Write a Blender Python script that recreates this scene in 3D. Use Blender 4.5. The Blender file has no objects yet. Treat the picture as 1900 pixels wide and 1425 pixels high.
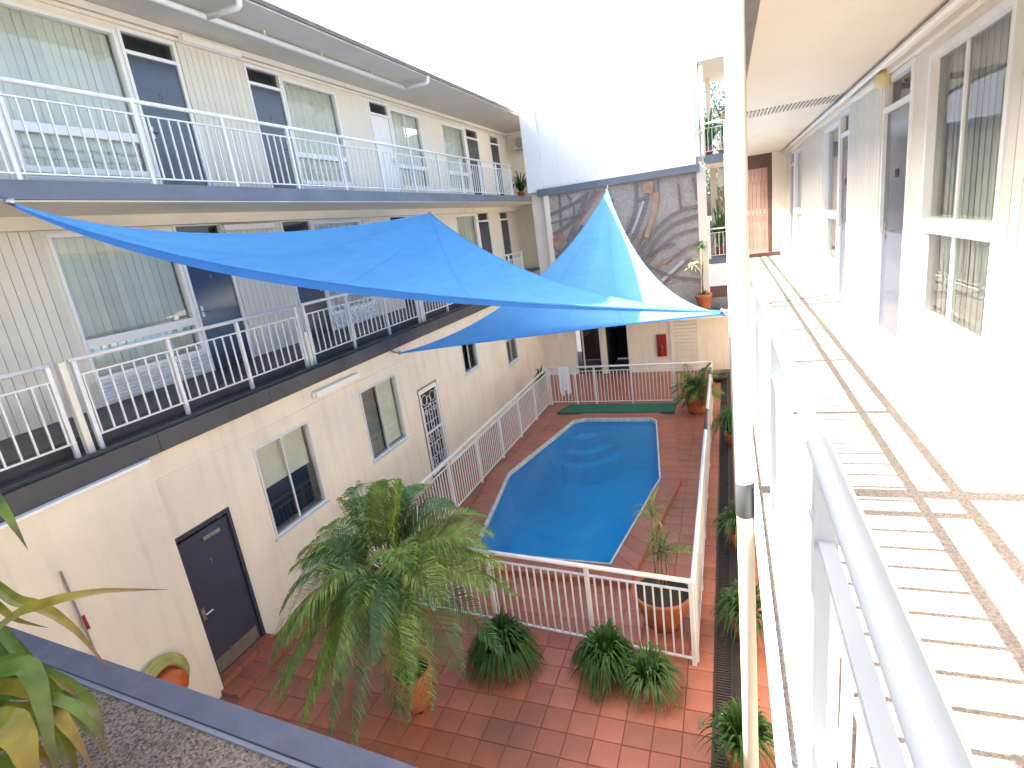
import bpy, math, random
from mathutils import Vector, Matrix, Quaternion
random.seed(11)
C = bpy.context.scene.collection
SC = bpy.context.scene
# ------------------------------------------------------------------ camera
# the photographer stands on the upper walkway of the right wing; camera at the origin,
# x to the right across the courtyard, y along it, z up (walkway floor -1.5, courtyard -5.4)
RM = Matrix(((0.93026855, 0.34261941, -0.13119589),
             (-0.02708169, -0.29249572, -0.95588327),
             (-0.3658784, 0.89278116, -0.26282086)))
cam = bpy.data.cameras.new('camera'); camo = bpy.data.objects.new('camera', cam); C.objects.link(camo)
cr, cd, cf = RM[0].copy(), RM[1].copy(), RM[2].copy()
cr.normalize(); cf = (cf - cr * cf.dot(cr)).normalized(); cd = cf.cross(cr)
camo.matrix_world = Matrix(((cr.x, -cd.x, -cf.x, 0), (cr.y, -cd.y, -cf.y, 0), (cr.z, -cd.z, -cf.z, 0), (0, 0, 0, 1)))
cam.sensor_width = 36; cam.lens = 36 * 1028.0 / 1900; cam.clip_start = 0.03; cam.clip_end = 600
SC.camera = camo
FPX = 1028.0
def ray(u, v):
    return cr * ((u - 950) / FPX) + cd * ((v - 712.5) / FPX) + cf
def at_y(u, v, y): d = ray(u, v); return d * (y / d.y)
def at_x(u, v, x): d = ray(u, v); return d * (x / d.x)
def at_z(u, v, z): d = ray(u, v); return d * (z / d.z)
def at_d(u, v, dist): return ray(u, v).normalized() * dist
# ------------------------------------------------------------------ sky, sun, exposure
SUNV = Vector((-0.672, -0.012, 0.740)).normalized()
w = bpy.data.worlds.new('World'); SC.world = w; w.use_nodes = True
nt = w.node_tree; nt.nodes.clear()
sky = nt.nodes.new('ShaderNodeTexSky'); sky.sky_type = 'NISHITA'; sky.sun_disc = False
sky.sun_elevation = math.asin(SUNV.z); sky.sun_rotation = math.radians(270)
sky.air_density = 1.0; sky.dust_density = 4.5; sky.ozone_density = 0.6; sky.altitude = 0
bg = nt.nodes.new('ShaderNodeBackground'); bg.inputs['Strength'].default_value = 0.115
wo = nt.nodes.new('ShaderNodeOutputWorld')
nt.links.new(sky.outputs[0], bg.inputs[0]); nt.links.new(bg.outputs[0], wo.inputs[0])
sl = bpy.data.lights.new('sun', 'SUN'); sl.energy = 5.0; sl.angle = math.radians(0.5); sl.color = (1.0, 0.96, 0.90)
so = bpy.data.objects.new('sun', sl); C.objects.link(so); so.location = (-20, 0, 25)
so.rotation_euler = (-SUNV).to_track_quat('-Z', 'Y').to_euler()
SC.view_settings.view_transform = 'Standard'; SC.view_settings.look = 'None'
SC.view_settings.exposure = 2.6; SC.view_settings.gamma = 1.0
try:
    SC.cycles.use_denoising = True; SC.cycles.max_bounces = 8; SC.cycles.diffuse_bounces = 5; SC.cycles.transparent_max_bounces = 16
    SC.cycles.sample_clamp_indirect = 6
except Exception: pass
# ------------------------------------------------------------------ materials
def nodes(name):
    m = bpy.data.materials.new(name); m.use_nodes = True; t = m.node_tree
    return m, t, t.nodes['Principled BSDF']
def mat(name, col, rough=0.6, var=0.1, scale=3.0, bump=0.0, bscale=40.0, spec=0.4, rnd=0.0, streak=0.0, metal=0.0, dirt=None):
    m, t, b = nodes(name); N = t.nodes.new; L = t.links.new
    b.inputs['Roughness'].default_value = rough; b.inputs['Metallic'].default_value = metal
    b.inputs['Specular IOR Level'].default_value = spec
    tc = N('ShaderNodeTexCoord'); n = N('ShaderNodeTexNoise'); n.inputs['Scale'].default_value = scale; n.inputs['Detail'].default_value = 6
    L(tc.outputs['Object'], n.inputs['Vector'])
    mr = N('ShaderNodeMapRange'); mr.inputs[1].default_value = 0.25; mr.inputs[2].default_value = 0.75
    mr.inputs[3].default_value = 1 - var; mr.inputs[4].default_value = 1 + var
    L(n.outputs['Fac'], mr.inputs[0])
    fac = mr.outputs[0]
    if streak:
        mp = N('ShaderNodeMapping'); mp.inputs['Scale'].default_value = (5, 5, 0.35); L(tc.outputs['Object'], mp.inputs[0])
        n2 = N('ShaderNodeTexNoise'); n2.inputs['Scale'].default_value = 1.6; n2.inputs['Detail'].default_value = 5; L(mp.outputs[0], n2.inputs['Vector'])
        m2 = N('ShaderNodeMapRange'); m2.inputs[1].default_value = 0.5; m2.inputs[2].default_value = 0.8; m2.inputs[3].default_value = 1; m2.inputs[4].default_value = 1 - streak
        L(n2.outputs['Fac'], m2.inputs[0]); mu = N('ShaderNodeMath'); mu.operation = 'MULTIPLY'; L(fac, mu.inputs[0]); L(m2.outputs[0], mu.inputs[1]); fac = mu.outputs[0]
    if rnd:
        oi = N('ShaderNodeObjectInfo'); m3 = N('ShaderNodeMapRange'); m3.inputs[3].default_value = 1 - rnd; m3.inputs[4].default_value = 1 + rnd
        L(oi.outputs['Random'], m3.inputs[0]); mu = N('ShaderNodeMath'); mu.operation = 'MULTIPLY'; L(fac, mu.inputs[0]); L(m3.outputs[0], mu.inputs[1]); fac = mu.outputs[0]
    mx = N('ShaderNodeVectorMath'); mx.operation = 'SCALE'; mx.inputs[0].default_value = col; L(fac, mx.inputs['Scale'])
    out = mx.outputs[0]
    if dirt:
        dn = N('ShaderNodeTexNoise'); dn.inputs['Scale'].default_value = dirt[1]; dn.inputs['Detail'].default_value = 8; dn.inputs['Roughness'].default_value = 0.65
        gp = N('ShaderNodeNewGeometry'); L(gp.outputs['Position'], dn.inputs['Vector'])
        dr = N('ShaderNodeMapRange'); dr.inputs[1].default_value = 0.52; dr.inputs[2].default_value = 0.72; dr.inputs[4].default_value = dirt[2]
        L(dn.outputs['Fac'], dr.inputs[0]); dm = N('ShaderNodeMix'); dm.data_type = 'RGBA'
        L(dr.outputs[0], dm.inputs['Factor']); L(out, dm.inputs[6]); dm.inputs[7].default_value = (*dirt[0], 1); out = dm.outputs[2]
    L(out, b.inputs['Base Color'])
    if bump:
        bn = N('ShaderNodeTexNoise'); bn.inputs['Scale'].default_value = bscale; bn.inputs['Detail'].default_value = 4; L(tc.outputs['Object'], bn.inputs['Vector'])
        bp = N('ShaderNodeBump'); bp.inputs['Strength'].default_value = bump; bp.inputs['Distance'].default_value = 0.02
        L(bn.outputs['Fac'], bp.inputs['Height']); L(bp.outputs[0], b.inputs['Normal'])
    return m
def speckle(name, c1, c2, scale, rough=0.8, big=0.15, c3=None):
    m, t, b = nodes(name); N = t.nodes.new; L = t.links.new; b.inputs['Roughness'].default_value = rough
    tc = N('ShaderNodeTexCoord'); v = N('ShaderNodeTexVoronoi'); v.inputs['Scale'].default_value = scale; L(tc.outputs['Object'], v.inputs['Vector'])
    sp = N('ShaderNodeSeparateColor'); L(v.outputs['Color'], sp.inputs[0])
    cr_ = N('ShaderNodeValToRGB'); cr_.color_ramp.elements[0].color = (*c1, 1); cr_.color_ramp.elements[1].color = (*c2, 1)
    if c3: e = cr_.color_ramp.elements.new(0.82); e.color = (*c3, 1)
    L(sp.outputs[0], cr_.inputs[0])
    n = N('ShaderNodeTexNoise'); n.inputs['Scale'].default_value = 2.2; n.inputs['Detail'].default_value = 6; L(tc.outputs['Object'], n.inputs['Vector'])
    mr = N('ShaderNodeMapRange'); mr.inputs[1].default_value = 0.3; mr.inputs[2].default_value = 0.7; mr.inputs[3].default_value = 1 - big; mr.inputs[4].default_value = 1 + big
    L(n.outputs['Fac'], mr.inputs[0]); mx = N('ShaderNodeVectorMath'); mx.operation = 'SCALE'; L(cr_.outputs[0], mx.inputs[0]); L(mr.outputs[0], mx.inputs['Scale'])
    L(mx.outputs[0], b.inputs['Base Color'])
    bp = N('ShaderNodeBump'); bp.inputs['Strength'].default_value = 0.5; bp.inputs['Distance'].default_value = 0.006; L(v.outputs['Distance'], bp.inputs['Height']); L(bp.outputs[0], b.inputs['Normal'])
    return m
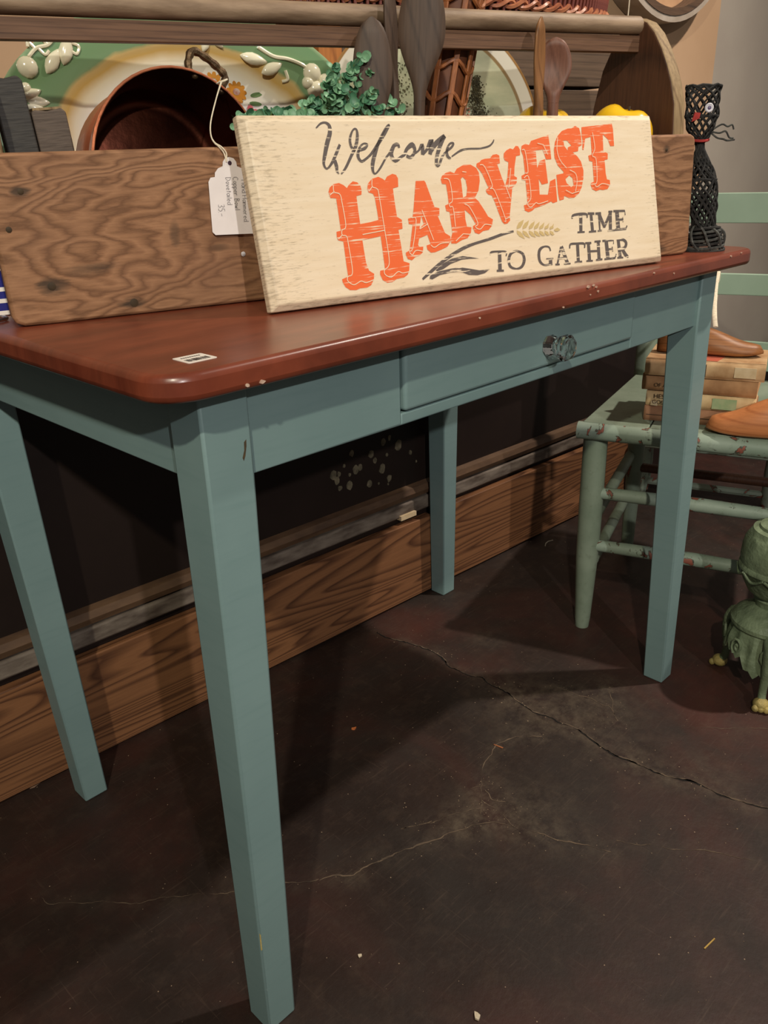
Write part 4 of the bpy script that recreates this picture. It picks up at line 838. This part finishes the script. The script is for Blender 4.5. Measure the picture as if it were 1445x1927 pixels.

..............................

* [WHAT YOU NEED TO DO] For each line of the listing that holds the word "scene", show that line.

* [SOLUTION BELOW]
Write a Blender Python script that recreates this scene in 3D. Use Blender 4.5. The Blender file has no objects yet. Treat the picture as 1900 pixels wide and 1425 pixels high.
C = bpy.context.scene.collection
SC = bpy.context.scene